> _WHAT IS BEING ASKED_
Return the lines that follow, exactly as they appear, from the first through the one containing "tint=0.3, streak=(16,16,16), fine=90, bst=0.6, pit=0.5)"; no pictures are to be included.

---- DATASET EXCERPT

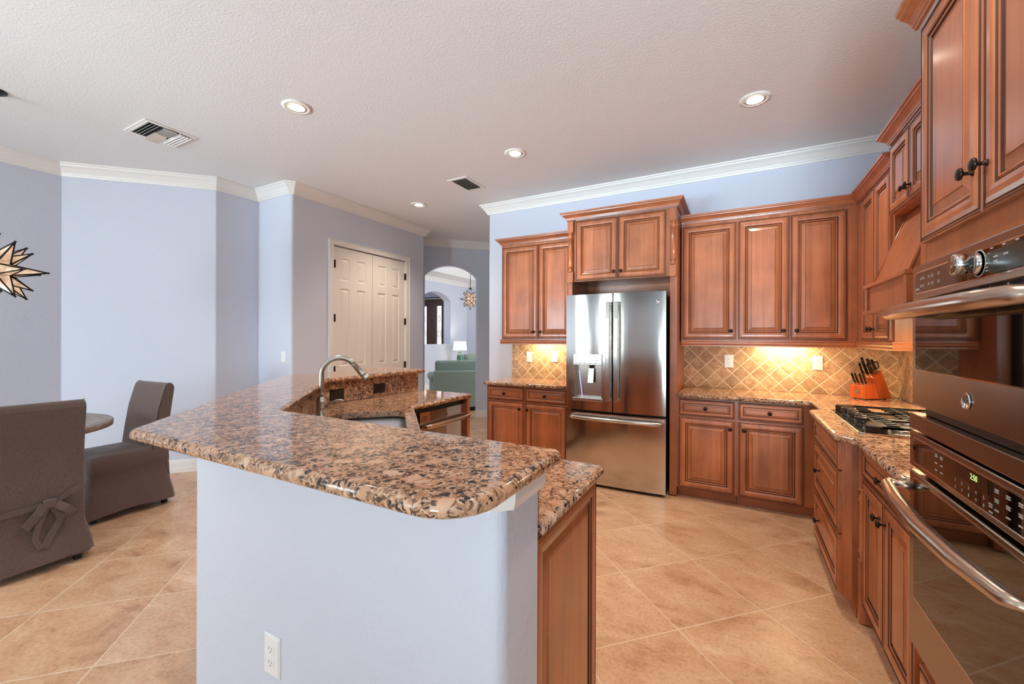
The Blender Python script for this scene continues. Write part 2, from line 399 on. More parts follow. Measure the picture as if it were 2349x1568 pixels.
M['bs_yz'] = stone_tiles('tumbled_backsplash_tiles_side', 'YZ', 0.1045, 4.42, 0.912, True, BSC, BSG, 0.034, 0.6, tint=0.42, streak=(16,16,16), fine=90, bst=0.6, pit=0.5)
M['bs_edge'] = stone_tiles('tumbled_border_tiles', 'XZ', 0.1045, -2.3955, 0.915, False, BSC, BSG, 0.034, 0.6, tint=0.3, streak=(16,16,16), fine=90, bst=0.6, pit=0.5)

def steel(name, col, rough, wob=0.0, wscale=(2.2, 2.2, 0.9), brush=0.05):
    m, t, b = mat(name); b.inputs['Base Color'].default_value = col; b.inputs['Metallic'].default_value = 1.0; b.inputs['Roughness'].default_value = rough
    if wob:
        b.inputs['Anisotropic'].default_value = 0.7; b.inputs['Anisotropic Rotation'].default_value = 0.25; tg = N(t, 'ShaderNodeTangent', direction_type='RADIAL', axis='Z'); t.links.new(tg.outputs[0], b.inputs['Tangent'])
        mp = mapping(t, scale=wscale); n = N(t, 'ShaderNodeTexNoise'); n.inputs['Scale'].default_value = 1.0; n.inputs['Detail'].default_value = 1.0
        t.links.new(mp.outputs[0], n.inputs[0]); bump(t, b, n.outputs[0], wob, 0.05)
    return m
M['steel'] = steel('stainless_steel_door', (0.60, 0.57, 0.54, 1), 0.12, 0.22)
M['steelp'] = steel('stainless_steel_trim', (0.58, 0.56, 0.54, 1), 0.22)
M['steeld'] = steel('dark_bronze_stainless', (0.33, 0.25, 0.20, 1), 0.24)
M['steelh'] = steel('bronze_stainless_handle', (0.52, 0.42, 0.35, 1), 0.26)
M['sinksteel'] = steel('satin_sink_steel', (0.62, 0.62, 0.66, 1), 0.30)
M['fridgeside'] = flat('dark_refrigerator_side', srgb(70, 52, 40), 0.4, 0.3)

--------

> _TASK ANSWER_
The Blender Python script for this scene continues. Write part 2, from line 399 on. More parts follow. Measure the picture as if it were 2349x1568 pixels.
M['bs_yz'] = stone_tiles('tumbled_backsplash_tiles_side', 'YZ', 0.1045, 4.42, 0.912, True, BSC, BSG, 0.034, 0.6, tint=0.42, streak=(16,16,16), fine=90, bst=0.6, pit=0.5)
M['bs_edge'] = stone_tiles('tumbled_border_tiles', 'XZ', 0.1045, -2.3955, 0.915, False, BSC, BSG, 0.034, 0.6, tint=0.3, streak=(16,16,16), fine=90, bst=0.6, pit=0.5)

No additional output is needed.